Unreal engine has its quirks. A big one I found is the idea of “additive” animations (see this). Which essentially take the animation you made and subtracts it from a reference pose or animation. This is how you can easily blend ontop of an animation instead of getting some weird median between two existing animations. I use this technique all the time, in the weapons I use it to add a fire animation ontop of the idle animation so you dont get weird glitching from recoil back to a relaxed state. In the bots I use it for everything that pretty much isn’t a “movement” state. Such as pitch tiling and hit reactions. In this case the hit reactions seem to be blending poorly with the rest of the animations.

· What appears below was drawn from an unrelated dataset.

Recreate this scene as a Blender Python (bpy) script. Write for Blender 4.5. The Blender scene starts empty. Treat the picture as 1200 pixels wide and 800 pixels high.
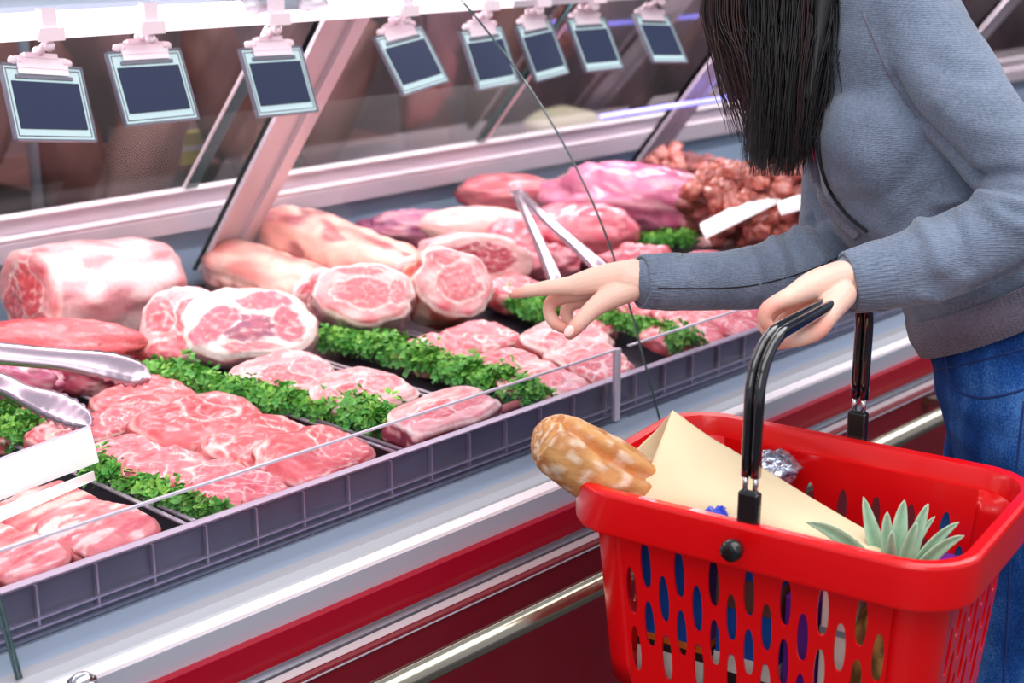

I also added in bullet tracers which add a much needed element of feedback to shooting so you don’t feel like the gun is disconnected from the rest of the world. The problem here was that I was mixing a bunch of domains at the same time. When adding an animation there’s local space, and mesh space, and if you throw some IK stuff into the mix you hit issues where a vector of length 3 units in one space does not equal the same number of units in another space. In this case I was adding a bunch of animations in local space ontop of my IK rig which was manipulating everything in mesh space. This was harder to catch because I naturally assumed that each operation was isolated (akin to keeping each part of a math problem in parenthesis) however it seems like when ever I start playing with bones the manipulation strategy seems to stick onto the bones. So if I messed with something in local space, the next addition is assumed to be local space, so by switching everything to mesh space its working fine:

In other news I somehow made the mags that the bots spawn on reload really big, which I think is probably a similar domain transfer issue.

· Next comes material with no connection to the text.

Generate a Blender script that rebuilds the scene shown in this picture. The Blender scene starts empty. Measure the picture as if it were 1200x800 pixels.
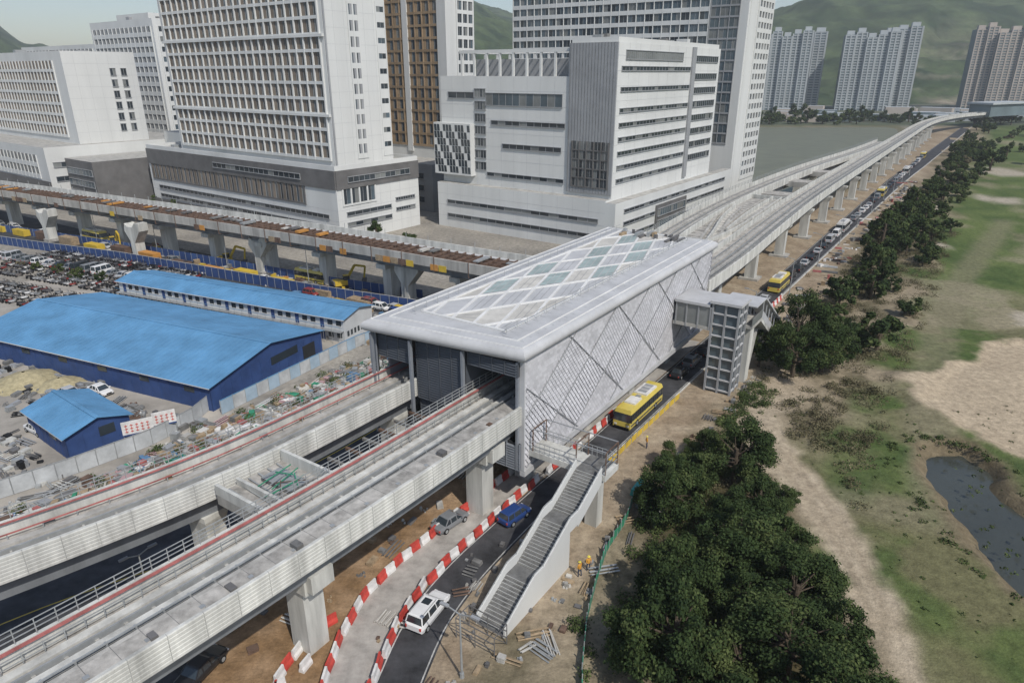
import bpy, math, random
import numpy as np
from mathutils import Vector, Matrix
random.seed(7); rng=np.random.default_rng(5)
D=bpy.data; C=bpy.context; scn=C.scene
R=math.radians; U=random.uniform
# ---------------------------------------------------------------- materials
MATS={}
def mat(name,col,rough=.8,metal=0.,amt=.15,scale=.35,bump=0.,bscale=6.,streak=False,spec=.3,island=0.,col2=None):
    if name in MATS: return MATS[name]
    m=D.materials.new(name); m.use_nodes=True; nt=m.node_tree; N=nt.nodes; Lk=nt.links
    b=N['Principled BSDF']; b.inputs['Roughness'].default_value=rough; b.inputs['Metallic'].default_value=metal
    b.inputs['Specular IOR Level'].default_value=spec
    g=N.new('ShaderNodeNewGeometry'); src=g.outputs['Position']
    if streak:
        mp=N.new('ShaderNodeMapping'); mp.inputs['Scale'].default_value=(1,1,.12); Lk.new(src,mp.inputs['Vector']); vec=mp.outputs['Vector']
    else: vec=src
    n1=N.new('ShaderNodeTexNoise'); n1.inputs['Scale'].default_value=scale; n1.inputs['Detail'].default_value=8; n1.inputs['Roughness'].default_value=.65
    Lk.new(vec,n1.inputs['Vector'])
    rp=N.new('ShaderNodeValToRGB'); rp.color_ramp.elements[0].position=.3; rp.color_ramp.elements[1].position=.7
    lo=[c*(1-amt*1.4) for c in col]; hi=[min(1,c*(1+amt)) for c in (col2 or col)]
    rp.color_ramp.elements[0].color=(*lo,1); rp.color_ramp.elements[1].color=(*hi,1)
    Lk.new(n1.outputs['Fac'],rp.inputs['Fac']); out=rp.outputs['Color']
    if island>0:
        mr=N.new('ShaderNodeMapRange'); mr.inputs['To Min'].default_value=1-island; mr.inputs['To Max'].default_value=1+island
        Lk.new(g.outputs['Random Per Island'],mr.inputs['Value'])
        mx=N.new('ShaderNodeVectorMath'); mx.operation='SCALE'; Lk.new(out,mx.inputs[0]); Lk.new(mr.outputs[0],mx.inputs['Scale']); out=mx.outputs[0]
    Lk.new(out,b.inputs['Base Color'])
    if bump>0:
        n2=N.new('ShaderNodeTexNoise'); n2.inputs['Scale'].default_value=bscale; n2.inputs['Detail'].default_value=6; Lk.new(src,n2.inputs['Vector'])
        bp=N.new('ShaderNodeBump'); bp.inputs['Strength'].default_value=bump; bp.inputs['Distance'].default_value=.1
        Lk.new(n2.outputs['Fac'],bp.inputs['Height']); Lk.new(bp.outputs[0],b.inputs['Normal'])
    MATS[name]=m; return m
conc=mat('concrete',(.39,.38,.35),.85,amt=.28,scale=.5,bump=.3,streak=True)
concw=mat('pale_concrete',(.51,.51,.475),.8,amt=.28,scale=.6,streak=True,bump=.15)
concd=mat('dark_concrete',(.18,.18,.175),.9,amt=.3,scale=.6,bump=.3)
jointc=mat('joint_concrete',(.32,.32,.31),.9,amt=.2)
deckm=mat('deck_concrete',(.38,.365,.335),.9,amt=.38,scale=.7,bump=.3)
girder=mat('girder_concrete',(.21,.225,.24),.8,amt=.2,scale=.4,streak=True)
asph=mat('asphalt',(.055,.056,.06),.85,amt=.45,scale=.35,bump=.3,bscale=20)
roadc=mat('concrete_road',(.38,.36,.33),.9,amt=.28,scale=.5,bump=.2)
white=mat('white_paint',(.68,.68,.66),.6,amt=.12,scale=.4)
wwall=mat('white_cladding',(.61,.62,.605),.6,amt=.09,scale=.08,streak=True)
jwall=mat('cladding_joint',(.46,.47,.475),.6,amt=.05)
gwall=mat('grey_cladding',(.29,.30,.31),.5,amt=.1,scale=.15)
gdark=mat('charcoal_cladding',(.14,.137,.135),.6,amt=.2,scale=.2)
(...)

Finally after all that talk about control rigs and modular rigs I’m hitting issues animating the mantis bot.

There are things called “pole” controls (see this) which act as a place for elbows to point to (in this case the robotic knees) and for some reason unreal put them VERY far away so they’re pretty un-weidly to handle. I’m going to have to remake the control rig for this model in order to animate it properly. However even with that kinda broken, half finished animation I think I’m on track to hit what I want from the mantis bot.